Hari Berrow talks to National Dance Company Wales’ outgoing artistic director Matthew William Robinson about the company’s double-header autumn show Frontiers | Gorwelion, devised by Robinson and Melanie Lane.
Frontiers | Gorwelion, National Dance Company Wales’ latest production, is made up of two dance pieces: AUGUST, choreographed by NDCW artistic director Matthew William Robinson, and Skinners by Melanie Lane. “In Frontiers, each work is exploring humanity at the frontier of change, whether that’s change on a personal level, how we deal with change in our own lives, or on a global scale where we as a society are dealing with profound change,’ explains Robinson.
“This started from a quite big change in my life a number of years ago, when my father died. AUGUST is not about my life, but about the emotional journey that it provoked, and that it triggered in me; about the stretch between who we were before something, and who we are becoming. I guess it’s also about love, the pain of loss, and finding a way. I think the work navigates all of that, and offers a message of community at the end.”
Rather than offering set movements to his dancers, Robinson has a more organic approach to choreography. “I try to offer the dancers clear physical instructions. We work from the body, trying to articulate texture, and different qualities in the body. The dancers never begin from the point of trying to create or represent an emotion, but rather I give them the tools to make materials, and then I see what comes back that speaks to what I’m searching for. I’m really excited about the communicative potential of movement, that’s not about miming a story, but is about moving and evoking emotion.”
Where AUGUST is a very human show, Skinners is about our developing relationship with technology. Melanie Lane, says Robinson, “is really thinking about the relationship with ourselves in an increasingly digital world. She’s talking about how we’re living in a digital age; how we use filters to shift reality through social media avatars that change and represent us differently. We talk to artificial intelligence, and it talks back to us. It’s a kind of exciting but also quite scary moment, where what’s real and what is illusion is really blurring in those online spaces.
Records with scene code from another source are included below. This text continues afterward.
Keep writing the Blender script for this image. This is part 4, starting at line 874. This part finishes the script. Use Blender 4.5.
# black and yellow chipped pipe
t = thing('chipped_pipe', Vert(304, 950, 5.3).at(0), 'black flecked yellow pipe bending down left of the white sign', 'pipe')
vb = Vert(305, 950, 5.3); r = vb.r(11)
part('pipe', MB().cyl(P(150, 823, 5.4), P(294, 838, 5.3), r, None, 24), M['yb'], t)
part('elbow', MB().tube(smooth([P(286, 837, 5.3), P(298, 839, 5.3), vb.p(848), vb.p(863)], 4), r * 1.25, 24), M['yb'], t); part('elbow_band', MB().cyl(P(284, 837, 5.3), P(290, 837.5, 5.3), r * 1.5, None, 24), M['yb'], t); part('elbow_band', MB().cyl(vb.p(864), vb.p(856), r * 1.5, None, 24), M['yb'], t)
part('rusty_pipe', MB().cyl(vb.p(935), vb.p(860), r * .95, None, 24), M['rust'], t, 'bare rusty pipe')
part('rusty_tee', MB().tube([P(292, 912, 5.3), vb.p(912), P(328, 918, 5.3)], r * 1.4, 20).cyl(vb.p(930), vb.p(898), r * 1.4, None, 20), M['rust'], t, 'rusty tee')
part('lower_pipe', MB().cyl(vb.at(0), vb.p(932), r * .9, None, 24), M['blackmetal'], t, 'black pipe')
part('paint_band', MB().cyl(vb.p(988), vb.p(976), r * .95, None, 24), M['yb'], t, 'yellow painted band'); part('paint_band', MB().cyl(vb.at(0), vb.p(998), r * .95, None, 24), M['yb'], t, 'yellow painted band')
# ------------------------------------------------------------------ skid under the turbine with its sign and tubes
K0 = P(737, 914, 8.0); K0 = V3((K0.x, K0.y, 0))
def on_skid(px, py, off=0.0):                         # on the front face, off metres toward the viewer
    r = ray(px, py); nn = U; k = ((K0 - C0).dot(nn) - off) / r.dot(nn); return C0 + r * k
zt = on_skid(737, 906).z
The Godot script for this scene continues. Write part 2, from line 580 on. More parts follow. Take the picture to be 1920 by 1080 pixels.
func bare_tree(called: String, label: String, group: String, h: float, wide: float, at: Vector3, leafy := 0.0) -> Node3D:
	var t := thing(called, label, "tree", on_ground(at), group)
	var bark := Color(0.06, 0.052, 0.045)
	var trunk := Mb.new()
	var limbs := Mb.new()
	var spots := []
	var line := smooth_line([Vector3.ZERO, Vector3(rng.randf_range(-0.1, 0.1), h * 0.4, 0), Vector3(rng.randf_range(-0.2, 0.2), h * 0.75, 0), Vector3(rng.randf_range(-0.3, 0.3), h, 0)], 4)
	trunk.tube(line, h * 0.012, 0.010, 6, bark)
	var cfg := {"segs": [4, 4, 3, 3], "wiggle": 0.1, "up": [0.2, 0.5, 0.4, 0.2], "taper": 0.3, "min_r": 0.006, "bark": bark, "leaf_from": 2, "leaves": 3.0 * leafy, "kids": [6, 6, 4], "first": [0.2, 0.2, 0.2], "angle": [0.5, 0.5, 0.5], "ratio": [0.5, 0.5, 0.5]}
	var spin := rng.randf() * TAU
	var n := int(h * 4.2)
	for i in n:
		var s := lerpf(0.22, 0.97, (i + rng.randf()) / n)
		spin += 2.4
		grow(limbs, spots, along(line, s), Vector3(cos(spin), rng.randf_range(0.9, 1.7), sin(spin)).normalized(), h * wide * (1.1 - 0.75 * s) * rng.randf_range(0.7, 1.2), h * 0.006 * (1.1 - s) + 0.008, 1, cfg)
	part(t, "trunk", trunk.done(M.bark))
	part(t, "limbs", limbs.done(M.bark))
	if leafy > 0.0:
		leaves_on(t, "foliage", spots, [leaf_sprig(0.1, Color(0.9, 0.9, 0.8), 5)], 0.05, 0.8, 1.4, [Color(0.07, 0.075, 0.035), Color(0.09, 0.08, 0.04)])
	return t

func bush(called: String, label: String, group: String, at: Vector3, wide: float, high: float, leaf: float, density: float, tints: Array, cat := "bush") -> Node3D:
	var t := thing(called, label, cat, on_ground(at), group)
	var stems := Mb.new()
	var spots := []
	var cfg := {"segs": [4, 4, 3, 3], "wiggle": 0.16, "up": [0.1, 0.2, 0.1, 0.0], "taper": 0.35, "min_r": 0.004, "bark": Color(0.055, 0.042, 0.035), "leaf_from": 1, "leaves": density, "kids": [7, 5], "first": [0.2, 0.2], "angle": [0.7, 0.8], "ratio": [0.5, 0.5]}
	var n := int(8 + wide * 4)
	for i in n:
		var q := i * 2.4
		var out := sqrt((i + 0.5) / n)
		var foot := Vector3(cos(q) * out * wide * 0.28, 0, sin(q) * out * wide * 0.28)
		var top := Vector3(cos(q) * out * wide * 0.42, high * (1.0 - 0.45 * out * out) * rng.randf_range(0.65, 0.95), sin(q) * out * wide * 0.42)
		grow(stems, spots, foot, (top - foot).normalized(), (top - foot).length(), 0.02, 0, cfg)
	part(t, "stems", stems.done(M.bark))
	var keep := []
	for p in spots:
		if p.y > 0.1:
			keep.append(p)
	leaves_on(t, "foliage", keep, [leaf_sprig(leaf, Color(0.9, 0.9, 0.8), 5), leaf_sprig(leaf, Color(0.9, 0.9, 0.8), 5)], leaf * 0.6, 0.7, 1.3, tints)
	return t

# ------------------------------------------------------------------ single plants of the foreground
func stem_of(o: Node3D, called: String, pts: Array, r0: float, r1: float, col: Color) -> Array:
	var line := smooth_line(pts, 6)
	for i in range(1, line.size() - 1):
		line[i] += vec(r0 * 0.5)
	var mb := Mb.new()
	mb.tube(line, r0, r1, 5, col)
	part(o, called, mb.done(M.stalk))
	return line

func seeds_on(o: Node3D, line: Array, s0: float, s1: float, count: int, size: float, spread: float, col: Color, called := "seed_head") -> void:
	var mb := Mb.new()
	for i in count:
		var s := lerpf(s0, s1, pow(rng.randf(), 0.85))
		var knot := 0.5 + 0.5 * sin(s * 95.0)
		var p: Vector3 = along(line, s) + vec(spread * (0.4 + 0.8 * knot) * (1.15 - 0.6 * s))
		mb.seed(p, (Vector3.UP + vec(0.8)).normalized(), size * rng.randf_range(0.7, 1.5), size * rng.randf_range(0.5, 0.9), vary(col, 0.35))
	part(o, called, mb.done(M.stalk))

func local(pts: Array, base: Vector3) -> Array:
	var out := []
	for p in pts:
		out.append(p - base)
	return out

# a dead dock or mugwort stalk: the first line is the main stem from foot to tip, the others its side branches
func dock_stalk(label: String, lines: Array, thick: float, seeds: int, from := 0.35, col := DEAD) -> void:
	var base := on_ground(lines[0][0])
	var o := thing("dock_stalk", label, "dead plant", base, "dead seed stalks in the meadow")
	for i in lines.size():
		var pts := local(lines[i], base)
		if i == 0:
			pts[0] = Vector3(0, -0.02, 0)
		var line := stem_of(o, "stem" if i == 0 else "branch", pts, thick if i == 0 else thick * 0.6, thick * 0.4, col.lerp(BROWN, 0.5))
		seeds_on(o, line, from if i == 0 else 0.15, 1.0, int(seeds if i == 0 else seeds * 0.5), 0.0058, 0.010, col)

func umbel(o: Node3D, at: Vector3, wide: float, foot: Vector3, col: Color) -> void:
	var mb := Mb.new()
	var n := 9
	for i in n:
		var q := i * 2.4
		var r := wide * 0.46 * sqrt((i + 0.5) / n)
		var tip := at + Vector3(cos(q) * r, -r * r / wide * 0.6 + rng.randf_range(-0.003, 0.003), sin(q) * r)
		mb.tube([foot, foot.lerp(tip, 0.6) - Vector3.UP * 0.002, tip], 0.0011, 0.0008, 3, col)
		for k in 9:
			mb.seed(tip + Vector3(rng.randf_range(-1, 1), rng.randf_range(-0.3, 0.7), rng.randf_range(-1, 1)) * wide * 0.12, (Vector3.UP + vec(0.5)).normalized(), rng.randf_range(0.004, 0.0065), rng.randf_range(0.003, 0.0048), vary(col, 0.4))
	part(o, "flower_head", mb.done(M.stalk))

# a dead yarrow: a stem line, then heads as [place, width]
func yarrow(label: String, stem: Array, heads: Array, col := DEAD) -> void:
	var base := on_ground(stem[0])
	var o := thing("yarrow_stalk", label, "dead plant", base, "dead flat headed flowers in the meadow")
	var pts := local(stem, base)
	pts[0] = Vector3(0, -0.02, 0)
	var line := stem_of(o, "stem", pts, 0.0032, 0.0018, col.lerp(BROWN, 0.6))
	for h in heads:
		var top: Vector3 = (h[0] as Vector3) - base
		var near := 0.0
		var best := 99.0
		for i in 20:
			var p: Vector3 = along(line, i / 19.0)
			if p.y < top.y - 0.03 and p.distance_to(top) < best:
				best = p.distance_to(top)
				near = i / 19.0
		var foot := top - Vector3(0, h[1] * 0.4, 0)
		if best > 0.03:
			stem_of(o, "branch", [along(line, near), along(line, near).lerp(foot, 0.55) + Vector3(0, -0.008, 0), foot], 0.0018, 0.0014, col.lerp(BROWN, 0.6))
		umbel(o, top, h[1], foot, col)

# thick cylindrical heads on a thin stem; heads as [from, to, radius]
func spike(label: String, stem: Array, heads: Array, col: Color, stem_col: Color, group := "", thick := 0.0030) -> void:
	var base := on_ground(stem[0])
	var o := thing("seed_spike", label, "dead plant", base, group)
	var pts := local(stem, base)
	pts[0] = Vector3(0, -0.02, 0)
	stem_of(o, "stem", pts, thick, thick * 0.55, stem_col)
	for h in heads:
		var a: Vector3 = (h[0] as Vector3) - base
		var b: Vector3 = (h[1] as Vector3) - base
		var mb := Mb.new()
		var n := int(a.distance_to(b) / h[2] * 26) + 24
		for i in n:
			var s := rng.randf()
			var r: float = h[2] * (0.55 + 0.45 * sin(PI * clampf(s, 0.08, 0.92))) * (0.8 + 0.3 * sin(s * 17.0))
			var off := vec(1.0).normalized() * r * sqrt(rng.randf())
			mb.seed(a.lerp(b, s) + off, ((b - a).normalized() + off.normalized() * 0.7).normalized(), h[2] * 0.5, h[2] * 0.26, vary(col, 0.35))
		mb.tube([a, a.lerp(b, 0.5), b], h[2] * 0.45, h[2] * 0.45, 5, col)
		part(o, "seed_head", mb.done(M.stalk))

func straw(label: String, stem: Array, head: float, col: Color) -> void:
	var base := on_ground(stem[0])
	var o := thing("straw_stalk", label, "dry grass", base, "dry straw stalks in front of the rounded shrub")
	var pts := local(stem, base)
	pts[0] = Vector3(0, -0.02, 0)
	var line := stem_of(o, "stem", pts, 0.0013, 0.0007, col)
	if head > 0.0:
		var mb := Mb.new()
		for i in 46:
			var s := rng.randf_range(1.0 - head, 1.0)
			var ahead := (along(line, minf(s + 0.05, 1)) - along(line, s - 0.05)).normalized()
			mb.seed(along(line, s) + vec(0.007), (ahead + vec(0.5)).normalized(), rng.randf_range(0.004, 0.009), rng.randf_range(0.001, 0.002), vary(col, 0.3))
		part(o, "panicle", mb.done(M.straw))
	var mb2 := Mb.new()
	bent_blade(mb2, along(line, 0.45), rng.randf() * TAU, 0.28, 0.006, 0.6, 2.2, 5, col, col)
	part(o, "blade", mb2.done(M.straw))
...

“Melanie has a really exciting signature physicality that is rhythmic and full of punctuation. There were moments today, when I’ve been watching rehearsals, where the dancers are like an AI robot or something – they move between that kind of rigidity to later in the work, when they’re exploring such freedom in their bodies – hurling each other around the stage, falling, throwing, lifting each other. As a spectacle that is beautiful to watch – the poetics of it are really powerful.”
Robinson is set to leave NDCW at the end of 2024, taking up a role as head of its Maltese equivalent, ZfinMalta. For his swansong, then, he’s hoping that the show will offer audiences something thought-provoking and empowering. “I hope the evening gives a sense of the power of community – global community – that the world is confronting us all with huge challenges and change, and we are all meeting those challenges in our own way. I think knowing that is really important. A frontier of something new can be both thrilling and terrifying, and we all face those moments in our lives.
“For us as a company, we know that dance is an important and powerful way of connecting us as humans and communicating the feelings we struggle to express as words, and I feel that coming together is the only way we navigate the complexities of contemporary society, so I hope it gives people that to go away and think on.”
Frontiers | Gorwelion, Sherman Theatre, Cardiff, Thurs 19 + Fri 20 Sept; Taliesin Arts Centre, Swansea, Thurs 3 Oct; touring Wales and England later in autumn.